10. In the decision dated 8th November, 2019 the learned Judge was alive to the factors that required consideration in the exercise of her discretion. That is manifest from impugned ruling where the learned Judge stated:
“In order for the applicant to succeed on his application, he has to demonstrate that on the basis of the supportive facts relied upon in support of his application, he has satisfied the threshold for granting relief under Rule 4 CAR procedures with regard to the following factors:
(a) The length of delay.
(b) The reasons for the delay.
(c) Chances of the appeal succeeding.
(d) Degree of prejudice to the respondent if the application were to be allowed.
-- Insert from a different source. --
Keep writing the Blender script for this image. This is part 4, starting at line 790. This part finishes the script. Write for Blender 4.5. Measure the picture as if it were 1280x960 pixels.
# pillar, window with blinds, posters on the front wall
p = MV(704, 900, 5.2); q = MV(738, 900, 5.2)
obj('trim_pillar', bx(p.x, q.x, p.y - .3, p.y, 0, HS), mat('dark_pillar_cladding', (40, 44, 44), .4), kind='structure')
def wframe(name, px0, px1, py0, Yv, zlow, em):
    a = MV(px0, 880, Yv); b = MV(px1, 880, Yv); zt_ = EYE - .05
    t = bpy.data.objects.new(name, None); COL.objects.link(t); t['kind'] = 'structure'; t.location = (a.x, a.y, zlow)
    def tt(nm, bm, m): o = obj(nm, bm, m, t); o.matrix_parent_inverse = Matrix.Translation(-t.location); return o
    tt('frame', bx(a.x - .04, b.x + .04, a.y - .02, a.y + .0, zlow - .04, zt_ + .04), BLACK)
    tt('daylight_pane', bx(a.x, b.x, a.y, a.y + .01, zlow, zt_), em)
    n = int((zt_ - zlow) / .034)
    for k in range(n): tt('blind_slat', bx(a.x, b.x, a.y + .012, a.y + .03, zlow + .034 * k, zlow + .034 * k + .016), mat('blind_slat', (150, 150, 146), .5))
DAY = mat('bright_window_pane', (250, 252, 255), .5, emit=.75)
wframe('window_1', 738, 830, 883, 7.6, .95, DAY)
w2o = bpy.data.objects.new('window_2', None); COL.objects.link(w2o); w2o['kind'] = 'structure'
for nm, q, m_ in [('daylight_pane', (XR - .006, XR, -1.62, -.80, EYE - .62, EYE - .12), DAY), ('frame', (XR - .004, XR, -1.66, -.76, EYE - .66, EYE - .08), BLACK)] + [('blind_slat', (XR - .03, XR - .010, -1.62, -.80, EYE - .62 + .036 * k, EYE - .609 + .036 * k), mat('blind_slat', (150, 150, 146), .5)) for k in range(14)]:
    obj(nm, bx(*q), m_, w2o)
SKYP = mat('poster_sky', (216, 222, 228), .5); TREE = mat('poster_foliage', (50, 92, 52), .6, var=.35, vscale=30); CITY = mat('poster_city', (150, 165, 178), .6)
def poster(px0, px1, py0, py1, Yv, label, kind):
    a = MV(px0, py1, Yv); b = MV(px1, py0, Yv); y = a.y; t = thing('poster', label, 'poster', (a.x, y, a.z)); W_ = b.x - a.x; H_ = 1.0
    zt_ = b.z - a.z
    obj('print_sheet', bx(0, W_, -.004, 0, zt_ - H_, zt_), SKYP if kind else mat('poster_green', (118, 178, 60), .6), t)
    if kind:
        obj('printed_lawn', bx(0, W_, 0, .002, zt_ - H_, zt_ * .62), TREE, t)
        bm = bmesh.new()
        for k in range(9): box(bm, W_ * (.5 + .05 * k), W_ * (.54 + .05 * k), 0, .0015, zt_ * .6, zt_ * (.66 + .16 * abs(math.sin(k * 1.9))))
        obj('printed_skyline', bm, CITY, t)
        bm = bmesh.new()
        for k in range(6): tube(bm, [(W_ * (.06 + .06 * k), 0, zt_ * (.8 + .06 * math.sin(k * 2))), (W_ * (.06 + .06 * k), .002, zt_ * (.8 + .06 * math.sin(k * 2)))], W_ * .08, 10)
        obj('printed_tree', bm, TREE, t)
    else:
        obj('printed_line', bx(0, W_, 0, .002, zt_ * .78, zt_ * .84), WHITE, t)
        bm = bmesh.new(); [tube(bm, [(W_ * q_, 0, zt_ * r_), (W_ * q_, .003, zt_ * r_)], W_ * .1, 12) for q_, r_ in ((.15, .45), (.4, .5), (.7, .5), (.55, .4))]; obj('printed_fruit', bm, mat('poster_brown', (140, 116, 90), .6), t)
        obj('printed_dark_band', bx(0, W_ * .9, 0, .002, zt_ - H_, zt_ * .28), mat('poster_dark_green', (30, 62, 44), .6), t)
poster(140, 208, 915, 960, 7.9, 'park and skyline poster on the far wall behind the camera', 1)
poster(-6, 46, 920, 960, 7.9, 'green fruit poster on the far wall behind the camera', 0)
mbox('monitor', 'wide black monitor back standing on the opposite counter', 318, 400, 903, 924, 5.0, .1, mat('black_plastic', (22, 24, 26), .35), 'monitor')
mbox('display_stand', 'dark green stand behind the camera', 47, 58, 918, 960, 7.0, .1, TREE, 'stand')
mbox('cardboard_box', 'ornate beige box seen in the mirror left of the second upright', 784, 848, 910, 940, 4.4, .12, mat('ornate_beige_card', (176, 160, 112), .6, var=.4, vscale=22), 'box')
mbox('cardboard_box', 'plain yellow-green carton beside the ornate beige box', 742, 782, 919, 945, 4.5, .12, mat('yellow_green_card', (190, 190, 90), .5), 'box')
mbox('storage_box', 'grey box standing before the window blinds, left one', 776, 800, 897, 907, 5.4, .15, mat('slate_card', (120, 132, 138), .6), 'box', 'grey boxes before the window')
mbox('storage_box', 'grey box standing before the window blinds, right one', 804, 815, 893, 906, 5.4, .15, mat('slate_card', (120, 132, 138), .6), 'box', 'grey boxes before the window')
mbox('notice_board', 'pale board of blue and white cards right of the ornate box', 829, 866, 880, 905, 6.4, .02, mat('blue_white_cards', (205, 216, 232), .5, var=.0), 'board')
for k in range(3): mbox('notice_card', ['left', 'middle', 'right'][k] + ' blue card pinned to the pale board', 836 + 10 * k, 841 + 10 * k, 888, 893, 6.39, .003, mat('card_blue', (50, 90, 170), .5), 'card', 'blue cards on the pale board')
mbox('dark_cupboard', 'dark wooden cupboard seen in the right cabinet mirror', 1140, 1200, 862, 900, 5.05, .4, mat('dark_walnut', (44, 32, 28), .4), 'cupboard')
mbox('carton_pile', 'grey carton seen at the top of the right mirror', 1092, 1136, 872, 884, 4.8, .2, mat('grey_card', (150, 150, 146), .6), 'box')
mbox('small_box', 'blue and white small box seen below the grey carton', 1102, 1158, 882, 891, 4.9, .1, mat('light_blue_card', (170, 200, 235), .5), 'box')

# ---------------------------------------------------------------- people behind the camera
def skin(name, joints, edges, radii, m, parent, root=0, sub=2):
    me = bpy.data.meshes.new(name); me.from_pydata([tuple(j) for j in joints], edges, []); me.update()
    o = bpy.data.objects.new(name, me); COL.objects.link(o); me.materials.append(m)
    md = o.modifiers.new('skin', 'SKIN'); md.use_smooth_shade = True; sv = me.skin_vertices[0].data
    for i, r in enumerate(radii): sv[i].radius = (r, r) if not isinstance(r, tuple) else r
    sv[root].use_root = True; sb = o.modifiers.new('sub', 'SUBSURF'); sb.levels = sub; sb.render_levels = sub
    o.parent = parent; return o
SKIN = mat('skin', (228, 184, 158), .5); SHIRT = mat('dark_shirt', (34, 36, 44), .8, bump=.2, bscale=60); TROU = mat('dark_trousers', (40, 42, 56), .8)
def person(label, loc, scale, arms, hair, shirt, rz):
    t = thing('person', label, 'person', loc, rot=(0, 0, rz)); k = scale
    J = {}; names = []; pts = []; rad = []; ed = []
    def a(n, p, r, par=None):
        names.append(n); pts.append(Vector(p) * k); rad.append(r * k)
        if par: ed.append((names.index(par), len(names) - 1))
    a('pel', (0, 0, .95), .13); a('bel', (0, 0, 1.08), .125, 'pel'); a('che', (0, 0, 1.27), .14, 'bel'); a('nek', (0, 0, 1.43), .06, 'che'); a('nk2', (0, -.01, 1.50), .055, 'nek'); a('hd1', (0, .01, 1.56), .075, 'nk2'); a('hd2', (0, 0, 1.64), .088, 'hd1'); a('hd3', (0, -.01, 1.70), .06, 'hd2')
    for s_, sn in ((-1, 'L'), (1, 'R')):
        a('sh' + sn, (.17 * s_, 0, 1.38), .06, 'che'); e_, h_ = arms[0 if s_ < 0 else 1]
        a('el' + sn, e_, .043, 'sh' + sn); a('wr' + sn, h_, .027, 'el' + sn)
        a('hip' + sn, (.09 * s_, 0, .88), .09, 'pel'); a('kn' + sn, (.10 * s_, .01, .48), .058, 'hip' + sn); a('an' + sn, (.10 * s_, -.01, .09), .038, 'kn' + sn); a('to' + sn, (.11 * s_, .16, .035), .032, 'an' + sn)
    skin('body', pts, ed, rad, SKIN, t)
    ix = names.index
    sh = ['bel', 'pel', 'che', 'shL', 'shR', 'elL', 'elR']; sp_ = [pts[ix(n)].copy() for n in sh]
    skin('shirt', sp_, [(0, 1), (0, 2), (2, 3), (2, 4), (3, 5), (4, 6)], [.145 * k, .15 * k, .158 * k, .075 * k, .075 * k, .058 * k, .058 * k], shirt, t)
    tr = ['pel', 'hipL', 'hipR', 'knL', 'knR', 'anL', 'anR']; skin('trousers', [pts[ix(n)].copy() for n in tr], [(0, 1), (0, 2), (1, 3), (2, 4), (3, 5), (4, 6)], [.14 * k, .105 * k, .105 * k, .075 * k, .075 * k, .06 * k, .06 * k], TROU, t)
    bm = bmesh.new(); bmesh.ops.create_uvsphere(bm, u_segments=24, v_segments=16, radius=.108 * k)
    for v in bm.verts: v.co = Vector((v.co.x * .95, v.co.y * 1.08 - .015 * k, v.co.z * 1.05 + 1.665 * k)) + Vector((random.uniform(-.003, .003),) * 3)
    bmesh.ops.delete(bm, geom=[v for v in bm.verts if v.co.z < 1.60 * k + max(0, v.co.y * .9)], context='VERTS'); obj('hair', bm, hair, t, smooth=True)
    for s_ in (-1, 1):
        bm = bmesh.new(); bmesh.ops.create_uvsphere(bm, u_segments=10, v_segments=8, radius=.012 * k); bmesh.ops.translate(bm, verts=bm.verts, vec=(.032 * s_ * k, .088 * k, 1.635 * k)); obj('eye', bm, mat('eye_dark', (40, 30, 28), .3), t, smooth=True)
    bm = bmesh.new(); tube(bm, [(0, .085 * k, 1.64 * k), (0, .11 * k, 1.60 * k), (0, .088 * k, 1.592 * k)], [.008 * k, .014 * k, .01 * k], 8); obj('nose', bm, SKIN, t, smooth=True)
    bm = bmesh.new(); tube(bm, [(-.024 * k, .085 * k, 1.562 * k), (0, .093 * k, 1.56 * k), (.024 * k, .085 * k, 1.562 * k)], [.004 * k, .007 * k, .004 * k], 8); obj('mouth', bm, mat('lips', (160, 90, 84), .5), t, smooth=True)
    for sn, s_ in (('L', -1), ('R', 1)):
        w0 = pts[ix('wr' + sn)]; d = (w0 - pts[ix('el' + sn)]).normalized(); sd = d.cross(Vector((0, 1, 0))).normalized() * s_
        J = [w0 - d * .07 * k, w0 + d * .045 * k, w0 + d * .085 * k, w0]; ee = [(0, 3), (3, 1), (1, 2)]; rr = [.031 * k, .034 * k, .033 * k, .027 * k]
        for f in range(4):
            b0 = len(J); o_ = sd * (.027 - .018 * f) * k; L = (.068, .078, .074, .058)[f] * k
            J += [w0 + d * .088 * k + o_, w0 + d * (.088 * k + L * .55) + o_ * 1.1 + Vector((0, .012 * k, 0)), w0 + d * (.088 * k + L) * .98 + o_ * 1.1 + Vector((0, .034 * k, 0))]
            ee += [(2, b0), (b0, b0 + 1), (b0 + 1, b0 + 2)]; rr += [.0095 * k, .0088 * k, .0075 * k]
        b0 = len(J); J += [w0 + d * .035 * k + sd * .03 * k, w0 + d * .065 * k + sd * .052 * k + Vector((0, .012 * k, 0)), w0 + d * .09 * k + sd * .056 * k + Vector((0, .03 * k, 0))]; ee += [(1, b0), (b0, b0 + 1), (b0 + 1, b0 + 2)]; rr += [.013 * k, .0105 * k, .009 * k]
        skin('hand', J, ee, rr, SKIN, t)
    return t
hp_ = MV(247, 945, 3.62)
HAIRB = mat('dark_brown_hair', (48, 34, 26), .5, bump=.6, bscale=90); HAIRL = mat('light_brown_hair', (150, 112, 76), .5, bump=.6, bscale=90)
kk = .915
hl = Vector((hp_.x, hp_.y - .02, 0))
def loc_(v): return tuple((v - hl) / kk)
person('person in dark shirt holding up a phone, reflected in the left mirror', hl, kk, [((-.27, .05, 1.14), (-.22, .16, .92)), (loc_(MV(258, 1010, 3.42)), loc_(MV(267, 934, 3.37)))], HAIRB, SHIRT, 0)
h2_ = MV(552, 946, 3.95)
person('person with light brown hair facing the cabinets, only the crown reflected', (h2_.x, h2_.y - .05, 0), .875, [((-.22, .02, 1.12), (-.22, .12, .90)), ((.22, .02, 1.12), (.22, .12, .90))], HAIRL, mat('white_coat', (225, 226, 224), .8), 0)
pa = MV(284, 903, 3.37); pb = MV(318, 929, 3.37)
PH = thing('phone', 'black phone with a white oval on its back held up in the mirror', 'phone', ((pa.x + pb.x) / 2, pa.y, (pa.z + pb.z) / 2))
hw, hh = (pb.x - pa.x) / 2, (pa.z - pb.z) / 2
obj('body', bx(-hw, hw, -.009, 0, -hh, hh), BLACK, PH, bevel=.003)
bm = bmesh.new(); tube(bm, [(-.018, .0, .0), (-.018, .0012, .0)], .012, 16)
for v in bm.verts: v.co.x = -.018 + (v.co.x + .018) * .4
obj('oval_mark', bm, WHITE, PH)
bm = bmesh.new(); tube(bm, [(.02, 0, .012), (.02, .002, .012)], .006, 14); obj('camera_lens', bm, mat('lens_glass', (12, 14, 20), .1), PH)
(e) Any other relevant factors.”
11. The learned Judge interrogated each of the factors above. Though the Judge did agree that the intended appeal was arguable, she found, on the evidence presented, that the applicant had failed to give a reasonable explanation for his inaction for a period of 8 years, 6 months and nineteen days within which the applicant had failed to seek the court’s intervention and initiate the appellate process. On the degree of prejudice to the respondent, the learned Judge noted that it was uncontroverted that after the order issued on 23rd November, 2010, the suit property had been passed to 3rd parties who were not parties to the application subject of the present ruling. The Judge concluded that though the right of appeal is constitutionally entrenched, it has to be exercised in accordance with laid down procedures including being timeously initiated. The learned Judge stated that in default of timeous initiation, the onus was upon the party in default to meet the threshold for the exercise of the court’s discretion to extend time, and the applicant herein had failed to do so.
12. From the foregoing, we find that the learned single Judge took into account all the relevant factors in granting the relief sought under Rule 4, in particular, the length of the delay and the reasons therefor. The delay was inordinate and the applicant was unable to offer a plausible explanation for it. We are therefore not persuaded that in disallowing the application for extension of time the learned single Judge took into account matters he/she ought not to have or that she failed to take into account matters he/she should have taken into account so as to justify our interference with her discretion. We reject the invitation to go in that direction.
13. The reference has no merit and it is dismissed with costs.
Dated and delivered at Nairobi this 7thday of August, 2020.
M. WARSAME
....................................
JUDGE OF APPEAL
P. KIAGE
....................................
JUDGE OF APPEAL
S. OLE KANTAI
..................................
JUDGE OF APPEAL
I certify that this is a true copy of the original.